Rispose all’eco un pensiero tenero di paura
alzando la testa si scorse solo il pallore
a ogni albero, a ogni sasso riportai il quesito
e di notte sopraggiunse
la neve
e l’orma attenta degli uccelli
mi diede la nuova intelligenza
mentre i lupi si ritiravano,
ogni cosa appesa ripensa al suo
intimo più essere,
sospesa e accesa
ti ricorda che sei ancora donna, che sei
ancora.
Contemplando il desiderio
Non parlare. Qui rosso viola rosa e turchino.
Non parlare perché qui ci sono solo tre occhi che ci
[guardano
e i veli all’orizzonte diversi e mai scoperti,
come la fogna alla Foce e i bambini che litigano.

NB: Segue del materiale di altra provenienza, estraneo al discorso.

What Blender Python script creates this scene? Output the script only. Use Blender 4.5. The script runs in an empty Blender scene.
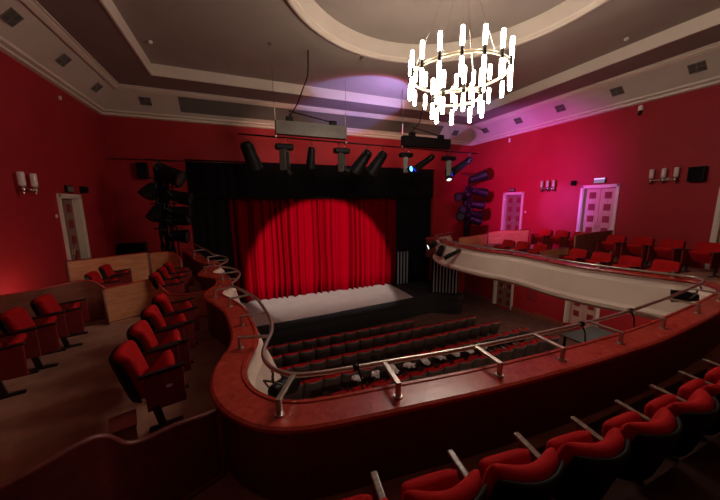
import bpy, bmesh, math, random
from mathutils import Vector, Matrix
random.seed(7)
C = bpy.context.scene.collection
PI = math.pi
E = 5.75                       # eye height above the stalls floor; z values below are written E + (height relative to the eye)
XL, XR, YF, YB = -4.43, 12.96, 14.0, -3.5     # room walls
CX, CY = 4.3, 5.23             # middle of the room
FL = E - 2.45                  # balcony floor

# ------------------------------------------------------------------ materials
def mat(name, col, rough=.6, metal=0., emit=None, es=0., noise=0., nscale=8., bump=0., bscale=60., spec=.5, sheen=0., trans=0., alpha=1.):
    m = bpy.data.materials.new(name); m.use_nodes = True
    nt = m.node_tree; b = nt.nodes['Principled BSDF']
    b.inputs['Base Color'].default_value = (*col, 1); b.inputs['Roughness'].default_value = rough
    b.inputs['Metallic'].default_value = metal; b.inputs['Specular IOR Level'].default_value = spec
    if sheen: b.inputs['Sheen Weight'].default_value = sheen
    if trans: b.inputs['Transmission Weight'].default_value = trans
    if emit: b.inputs['Emission Color'].default_value = (*emit, 1); b.inputs['Emission Strength'].default_value = es
    tc = nt.nodes.new('ShaderNodeTexCoord')
    if noise:
        n = nt.nodes.new('ShaderNodeTexNoise'); n.inputs['Scale'].default_value = nscale; n.inputs['Detail'].default_value = 5
        nt.links.new(tc.outputs['Object'], n.inputs['Vector'])
        r = nt.nodes.new('ShaderNodeValToRGB')
        r.color_ramp.elements[0].position = .3; r.color_ramp.elements[1].position = .7
        r.color_ramp.elements[0].color = (*[c * (1 - noise) for c in col], 1)
        r.color_ramp.elements[1].color = (*[min(1, c * (1 + noise)) for c in col], 1)
        nt.links.new(n.outputs['Fac'], r.inputs['Fac']); nt.links.new(r.outputs['Color'], b.inputs['Base Color'])
    if bump:
        n2 = nt.nodes.new('ShaderNodeTexNoise'); n2.inputs['Scale'].default_value = bscale; n2.inputs['Detail'].default_value = 3
        nt.links.new(tc.outputs['Object'], n2.inputs['Vector'])
        bp = nt.nodes.new('ShaderNodeBump'); bp.inputs['Strength'].default_value = bump; bp.inputs['Distance'].default_value = .02
        nt.links.new(n2.outputs['Fac'], bp.inputs['Height']); nt.links.new(bp.outputs['Normal'], b.inputs['Normal'])
    return m

def wood(name, c1, c2, rough=.4, scale=(1.2, 14, 1.2)):
    m = bpy.data.materials.new(name); m.use_nodes = True
    nt = m.node_tree; b = nt.nodes['Principled BSDF']; b.inputs['Roughness'].default_value = rough
    tc = nt.nodes.new('ShaderNodeTexCoord'); mp = nt.nodes.new('ShaderNodeMapping')
    mp.inputs['Scale'].default_value = scale
    n = nt.nodes.new('ShaderNodeTexNoise'); n.inputs['Scale'].default_value = 2.2; n.inputs['Detail'].default_value = 6; n.inputs['Distortion'].default_value = 1.2
    r = nt.nodes.new('ShaderNodeValToRGB'); r.color_ramp.elements[0].position = .32; r.color_ramp.elements[1].position = .7
    r.color_ramp.elements[0].color = (*c1, 1); r.color_ramp.elements[1].color = (*c2, 1)
    nt.links.new(tc.outputs['Object'], mp.inputs['Vector']); nt.links.new(mp.outputs['Vector'], n.inputs['Vector'])
    nt.links.new(n.outputs['Fac'], r.inputs['Fac']); nt.links.new(r.outputs['Color'], b.inputs['Base Color'])
    return m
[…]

Non ci diranno mai il perché
e con le nostre bocche riprenderemo
la strada di casa.
Piccola palla
Piccola palla
sul mare sei tornata,
il filo ha trovato una posizione
e oggi gira intorno ai sassi.
Bianca schiuma che rilassa le membra
spalmate sull’arco
della casa costruita. Costruisci.
Dona, plàsmati di chiarore
e stringi le colorate strisce
che ritroverai nella tua festa.
Chiara Albanese, Il cormorano Bryan, Puntoacapo Ed., Pasturana (AL), 2020
Chiara Albanese è nata nel 1984 a Genova, dove risiede. Laureata in Conservazione dei beni culturali, si è dedicata al restauro per diversi anni. Oggi lavora come educatrice. Recita da dieci anni in un laboratorio teatrale di ricerca espressiva (Associazione Gaucho). Scrive dall’adolescenza poesie e racconti. È presente nell’antologia Elogio alla follia (Collana Fuorionda, Edizioni Divinafollia, a cura di Ivano Mugnaini e Silvia Denti, 2019). Il cormorano Bryan è la sua opera prima.